The epic Oilers power play scored two more goals in Game 3, but those were offset by a pair of Canuck power-play goals from Elias Lindholm, whose second one at 17:35 of the second period made it 4-2 and caused Vancouver to spend another third period in its own zone.

But unlike their complete retreat in Game 2, the Canucks did not surrender the middle of the ice to the Oilers and, at five-on-five, played the Connor McDavid-Leon Draisaitl line about even as Knoblauch played his megastars mainly against the trio of Boeser, J.T. Miller and Pius Suter.

In nearly eight minutes of five-on-five ice time of Miller versus McDavid, shots were 5-4 for Vancouver and the only goal was scored by Boeser, who finished with two to match Lindholm.

“Well, that was their choice today; obviously, they got the second change,” Miller said of the matchup that crushed the Canucks on Friday, when both McDavid and Draisaitl registered four points in the Oilers’ 4-3 win and scoring chances were 18-1. “I thought we defended them harder. I think we just played harder against them today in the sense of less separation. We didn’t let them into the middle of the rink as much, and when you keep it to the outside it’s easier for us.”

“There’s no question that line dominated us in Game 2 at home.” Boeser said. “We looked at some video and we talked about some things that we’d like to do better, and I thought we played against them better tonight. Obviously, that line. . . probably two of the best players in the world, and it’s a challenge. We knew they were going to push back. I think just sticking to our structure and believing in our system helps us get the job done.”

The Canucks blocked 25 shots, 18 of them by defencemen as all six Vancouver blue-liners got in front of at least two shots.

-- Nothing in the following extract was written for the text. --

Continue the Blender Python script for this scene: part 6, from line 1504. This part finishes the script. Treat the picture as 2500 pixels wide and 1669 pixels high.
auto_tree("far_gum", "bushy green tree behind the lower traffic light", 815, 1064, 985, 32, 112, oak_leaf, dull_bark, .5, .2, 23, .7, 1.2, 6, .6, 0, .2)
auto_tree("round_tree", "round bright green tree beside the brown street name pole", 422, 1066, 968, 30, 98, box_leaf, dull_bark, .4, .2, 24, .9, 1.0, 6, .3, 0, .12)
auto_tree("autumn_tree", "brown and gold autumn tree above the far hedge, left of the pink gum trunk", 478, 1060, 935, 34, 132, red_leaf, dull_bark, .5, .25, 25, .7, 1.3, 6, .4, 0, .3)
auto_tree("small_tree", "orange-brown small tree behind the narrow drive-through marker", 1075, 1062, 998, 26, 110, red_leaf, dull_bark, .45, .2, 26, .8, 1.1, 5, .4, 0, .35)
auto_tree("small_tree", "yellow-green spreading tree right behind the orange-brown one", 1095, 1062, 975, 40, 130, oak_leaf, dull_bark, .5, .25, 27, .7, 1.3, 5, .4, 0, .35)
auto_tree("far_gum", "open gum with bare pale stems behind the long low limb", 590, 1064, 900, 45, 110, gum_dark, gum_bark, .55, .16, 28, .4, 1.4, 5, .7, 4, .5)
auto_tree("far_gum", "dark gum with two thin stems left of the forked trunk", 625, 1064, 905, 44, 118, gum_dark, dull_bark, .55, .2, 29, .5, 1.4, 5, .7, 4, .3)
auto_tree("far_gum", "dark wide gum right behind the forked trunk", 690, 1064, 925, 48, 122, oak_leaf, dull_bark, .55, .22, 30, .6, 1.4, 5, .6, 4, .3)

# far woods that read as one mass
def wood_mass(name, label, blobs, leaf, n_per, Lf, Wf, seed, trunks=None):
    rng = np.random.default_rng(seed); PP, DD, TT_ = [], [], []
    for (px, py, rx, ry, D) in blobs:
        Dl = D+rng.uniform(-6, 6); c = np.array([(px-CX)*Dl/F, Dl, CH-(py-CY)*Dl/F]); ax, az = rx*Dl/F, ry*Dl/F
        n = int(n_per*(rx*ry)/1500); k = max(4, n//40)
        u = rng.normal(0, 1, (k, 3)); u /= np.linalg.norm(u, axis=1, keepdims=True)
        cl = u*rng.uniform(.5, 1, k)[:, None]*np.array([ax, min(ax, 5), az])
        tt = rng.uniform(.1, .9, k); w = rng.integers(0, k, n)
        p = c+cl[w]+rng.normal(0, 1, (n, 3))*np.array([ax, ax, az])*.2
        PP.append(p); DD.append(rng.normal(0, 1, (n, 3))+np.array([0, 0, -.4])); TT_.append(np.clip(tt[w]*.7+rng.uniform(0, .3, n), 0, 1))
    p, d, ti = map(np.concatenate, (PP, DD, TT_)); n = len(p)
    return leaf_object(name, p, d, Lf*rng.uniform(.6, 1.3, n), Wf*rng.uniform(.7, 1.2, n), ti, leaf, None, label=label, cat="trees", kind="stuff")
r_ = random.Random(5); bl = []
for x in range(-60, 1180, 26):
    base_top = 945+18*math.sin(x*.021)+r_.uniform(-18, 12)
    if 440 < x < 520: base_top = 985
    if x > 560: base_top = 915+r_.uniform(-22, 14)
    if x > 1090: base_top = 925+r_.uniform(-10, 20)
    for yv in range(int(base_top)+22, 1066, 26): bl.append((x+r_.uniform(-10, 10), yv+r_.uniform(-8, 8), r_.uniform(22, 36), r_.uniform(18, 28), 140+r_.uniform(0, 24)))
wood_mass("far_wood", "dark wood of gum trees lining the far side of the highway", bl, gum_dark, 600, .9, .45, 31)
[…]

But the story, again, was Silovs, who after appearing in nine NHL games during his first four seasons in the Canucks organization, is now 4-2-0 in the playoffs with a .908 save rate and knockdowns against Saros and Skinner.

“I just, like, feel confident,” Silovs said. “Like, guys got my back (from) Game 1. I had to have them today. Everyone was resilient, like, blocking shots. Our guys managed to block a lot of them.”

Silovs is managing to stay in the moment instead of looking at the big picture, which is excellent for the Canucks in case he is awed by the scale of the canvas and realizes he’s not supposed to be doing what he’s doing.

“I don’t really think about it,” he said. “Like, it’s so nice to play in a hostile place. . . especially winning away games (that) are so important. It’s just fun to win these kind of games.

“I’m not really nervous now. I’m just, like, trusting what I’m doing, having full confidence. Now, it’s like getting more comfortable.”

“You know, he’s a quiet guy,” Boeser said. “So I haven’t gotten to know him that much. But I mean, just seeing him around the rink and in practices and the games, he competes hard. I’m sure he has that inner belief in himself, and I know we have the belief in him as a team. When he’s making some of those saves back there, it fuels our group.”

It gives them an advantage no one expected.